STATED GOAL.
Quote every line as written. Omit pictures.

RECORDED INFORMATION.
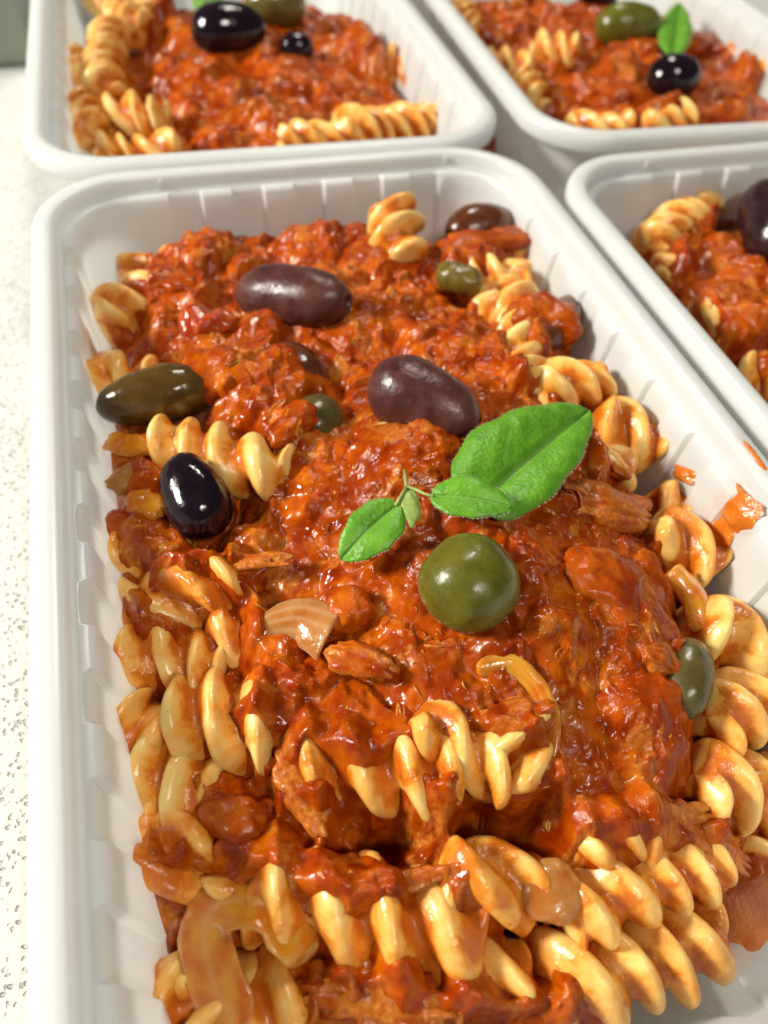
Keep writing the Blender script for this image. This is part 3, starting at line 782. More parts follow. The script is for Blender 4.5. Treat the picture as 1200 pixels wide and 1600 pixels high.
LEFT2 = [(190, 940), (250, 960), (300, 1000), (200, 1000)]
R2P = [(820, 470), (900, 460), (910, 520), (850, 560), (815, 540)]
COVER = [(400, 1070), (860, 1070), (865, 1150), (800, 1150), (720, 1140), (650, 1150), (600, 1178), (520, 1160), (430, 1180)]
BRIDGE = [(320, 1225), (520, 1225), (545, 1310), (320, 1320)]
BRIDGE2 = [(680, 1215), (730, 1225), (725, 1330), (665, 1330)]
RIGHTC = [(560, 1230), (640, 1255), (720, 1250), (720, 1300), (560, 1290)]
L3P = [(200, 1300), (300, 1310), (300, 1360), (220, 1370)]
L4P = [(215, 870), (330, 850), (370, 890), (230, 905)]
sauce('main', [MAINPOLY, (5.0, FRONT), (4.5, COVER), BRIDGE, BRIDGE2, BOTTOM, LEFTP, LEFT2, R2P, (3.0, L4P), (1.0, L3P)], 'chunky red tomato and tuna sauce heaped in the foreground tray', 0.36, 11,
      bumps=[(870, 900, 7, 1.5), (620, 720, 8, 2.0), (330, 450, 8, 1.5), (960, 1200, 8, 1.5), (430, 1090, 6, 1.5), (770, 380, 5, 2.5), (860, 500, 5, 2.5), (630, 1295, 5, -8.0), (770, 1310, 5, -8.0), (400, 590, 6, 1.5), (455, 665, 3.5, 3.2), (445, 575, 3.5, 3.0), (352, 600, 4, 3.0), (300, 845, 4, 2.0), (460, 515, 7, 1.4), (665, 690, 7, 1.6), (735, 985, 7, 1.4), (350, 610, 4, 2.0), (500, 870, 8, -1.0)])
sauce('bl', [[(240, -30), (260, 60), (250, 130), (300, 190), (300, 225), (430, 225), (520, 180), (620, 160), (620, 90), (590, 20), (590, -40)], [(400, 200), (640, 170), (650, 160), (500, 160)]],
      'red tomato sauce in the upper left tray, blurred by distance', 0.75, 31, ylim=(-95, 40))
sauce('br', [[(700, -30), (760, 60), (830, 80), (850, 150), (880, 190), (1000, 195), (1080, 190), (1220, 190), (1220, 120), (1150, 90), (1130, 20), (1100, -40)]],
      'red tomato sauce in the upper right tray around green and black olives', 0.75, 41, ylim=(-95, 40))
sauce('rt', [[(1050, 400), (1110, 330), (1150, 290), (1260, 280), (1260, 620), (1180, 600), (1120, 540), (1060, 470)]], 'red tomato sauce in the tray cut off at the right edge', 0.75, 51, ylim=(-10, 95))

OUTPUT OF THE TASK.
Keep writing the Blender script for this image. This is part 3, starting at line 782. More parts follow. The script is for Blender 4.5. Treat the picture as 1200 pixels wide and 1600 pixels high.
LEFT2 = [(190, 940), (250, 960), (300, 1000), (200, 1000)]
R2P = [(820, 470), (900, 460), (910, 520), (850, 560), (815, 540)]
COVER = [(400, 1070), (860, 1070), (865, 1150), (800, 1150), (720, 1140), (650, 1150), (600, 1178), (520, 1160), (430, 1180)]
BRIDGE = [(320, 1225), (520, 1225), (545, 1310), (320, 1320)]
BRIDGE2 = [(680, 1215), (730, 1225), (725, 1330), (665, 1330)]
RIGHTC = [(560, 1230), (640, 1255), (720, 1250), (720, 1300), (560, 1290)]
L3P = [(200, 1300), (300, 1310), (300, 1360), (220, 1370)]
L4P = [(215, 870), (330, 850), (370, 890), (230, 905)]
sauce('main', [MAINPOLY, (5.0, FRONT), (4.5, COVER), BRIDGE, BRIDGE2, BOTTOM, LEFTP, LEFT2, R2P, (3.0, L4P), (1.0, L3P)], 'chunky red tomato and tuna sauce heaped in the foreground tray', 0.36, 11,
      bumps=[(870, 900, 7, 1.5), (620, 720, 8, 2.0), (330, 450, 8, 1.5), (960, 1200, 8, 1.5), (430, 1090, 6, 1.5), (770, 380, 5, 2.5), (860, 500, 5, 2.5), (630, 1295, 5, -8.0), (770, 1310, 5, -8.0), (400, 590, 6, 1.5), (455, 665, 3.5, 3.2), (445, 575, 3.5, 3.0), (352, 600, 4, 3.0), (300, 845, 4, 2.0), (460, 515, 7, 1.4), (665, 690, 7, 1.6), (735, 985, 7, 1.4), (350, 610, 4, 2.0), (500, 870, 8, -1.0)])
sauce('bl', [[(240, -30), (260, 60), (250, 130), (300, 190), (300, 225), (430, 225), (520, 180), (620, 160), (620, 90), (590, 20), (590, -40)], [(400, 200), (640, 170), (650, 160), (500, 160)]],
      'red tomato sauce in the upper left tray, blurred by distance', 0.75, 31, ylim=(-95, 40))
sauce('br', [[(700, -30), (760, 60), (830, 80), (850, 150), (880, 190), (1000, 195), (1080, 190), (1220, 190), (1220, 120), (1150, 90), (1130, 20), (1100, -40)]],
      'red tomato sauce in the upper right tray around green and black olives', 0.75, 41, ylim=(-95, 40))
sauce('rt', [[(1050, 400), (1110, 330), (1150, 290), (1260, 280), (1260, 620), (1180, 600), (1120, 540), (1060, 470)]], 'red tomato sauce in the tray cut off at the right edge', 0.75, 51, ylim=(-10, 95))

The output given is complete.